Giovanni Montanaro has been sculpting for over 60 years. And his hands are strong, precise and skilled enough to create sculptures with perfect profiles that have earned him the nickname Michelangelo. For him, as for the company Belfiore Marmi where he works, marble has been a family business for four generations. A tradition that comes from afar and that keeps all the passion for working stone alive, from father to son. This is an exemplary collaboration that makes the Maestro and Belfiore Marmi a precious unicum, a priceless treasure of the ancient past that lives on in the present and soars between tradition and experimentation in a future entirely to be proposed, again and again.
The history of this artisan practice and craft began in the 1920s in Castellana Grotte, a place characterised by a vast system of caves stretching for about three kilometres at an average depth of 70 metres, constituting one of the most striking aspects of Apulian karstification.
Between voids and solids, caves and quarries, the story of this company begins here, a company emanating hard work and knowledge, stone and water, power and chisel, art and people who govern it and who carve, change, wound stone day after day, with the knowledge of their tools and the gentle power of their hands.

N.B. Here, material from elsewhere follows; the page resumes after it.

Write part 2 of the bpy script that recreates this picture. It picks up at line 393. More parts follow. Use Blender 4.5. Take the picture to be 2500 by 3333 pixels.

In the mind, heart and fingers of Michelangelo from Fasano, as in those of Belfiore now active in Fasano, even today, stone after stone, stonemason after stonemason, the motto is to innovate, to adapt to the times, to exploit technology, always availing themselves of the skilful hands of other industrious maestros, perhaps young industrious apprentices who continue to practise their art modelling marble, travertine, granite and composite materials.